My brother and I, less than two years apart in age, when we were 18 years old listened to the same music, power metal, mostly. By now, some three decades later he have veered off in a direction of high BPM while I am deep in folk metal land sometimes leaving metal behind. Where does folk metal end and where does (neo)folk rock start? I do not know and I couldn't care less if I tried. I simply enjoy https://youtu.be/mQWmryiIcxY a lot without trying to label it.


Maybe I missed this in the article but I agree this is a major consideration. I find a lot of people might like "new" music but it's very much a slight riff on stuff they liked a long time ago. As a 30yo, good luck introducing anyone in the 25+ category to new albums that actually experiment into novel sounds and become the music of the current 20yo generation.

It's a little sad too because the internet unlocked so much "bedroom producer" potential from the entire world where before you had to be musically trained or get a lot more lucky.
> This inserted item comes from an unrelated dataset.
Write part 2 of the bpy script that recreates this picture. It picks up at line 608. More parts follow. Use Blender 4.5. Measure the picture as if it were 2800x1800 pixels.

There's actually a talent explosion right now.


>good luck introducing anyone in the 25+ category to new albums that actually experiment into novel sounds and become the music of the current 20yo generation

Both here and in the article there's a conflation of "new music" with "contemporary mainstream popular" which seems invalid. Is the Billboard Hot 100 any more or less innovative in 2024 than it was in 2004, or 1974? I think that most "mainstream" music is precisely "a slight riff on stuff [written] a long time ago." You have to go outside of the mainstream to find music and artists that are experimenting with novel sounds, just like you did in decades past.

As you say, there's been an explosion of independent creativity, thanks to the Internet. There's no reason for anyone who is interested in music to listen to the same old mainstream dreck.


>Is the Billboard Hot 100 any more or less innovative in 2024 than it was in 2004, or 1974?

Yes, amazingly less so. Less innovative and less diverse music styles.